Le cadeau: «J'avais cinq ans, il en avait seize. Il a dit: "Si tu montes dans ma chambre je te donnerais un cadeau.» | Elisa Innacone
«Nous sommes dans un moment où la socité parle plus facilement du viol et des violences sexuelles en général. Je pense qu’en tant que société, nous avons la responsabilité de combattre ce que nous croyons être mauvais et que nous devons agir collectivement pour les changer. En tant que photographe, j’ai rapidement appris que les gens n’aiment pas regarder l’horreur et la douleur, et s’il le font, c’est uniquement une fois et rapidement.

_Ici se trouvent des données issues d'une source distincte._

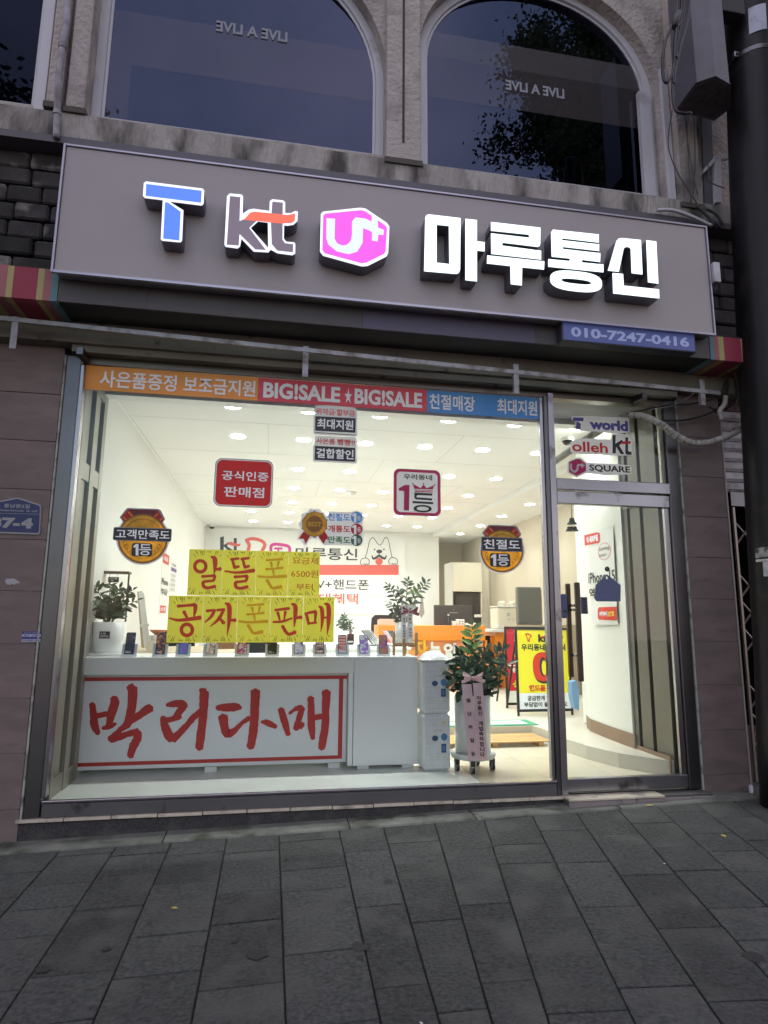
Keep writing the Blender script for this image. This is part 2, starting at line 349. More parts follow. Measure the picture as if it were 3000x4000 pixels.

Je voulais créer un projet qui permette aux gens de regarder et de découvrir les histoires derrière les images, peu importe si c’est par intérêt ou par curiosité. Le projet montrera comment le viol touche toutes les races, les âges et les genres. Il ne s’agit pas seulement de femmes en temps de guerre, ou du fond d’une ruelle, ce sont des mères, des frères, des chefs d’entreprises, des avocats, des docteurs... Je veux que les gens sachent qu’il s’agit de quelque chose qui peut se passer dans leur milieu social ou dans leur famille.»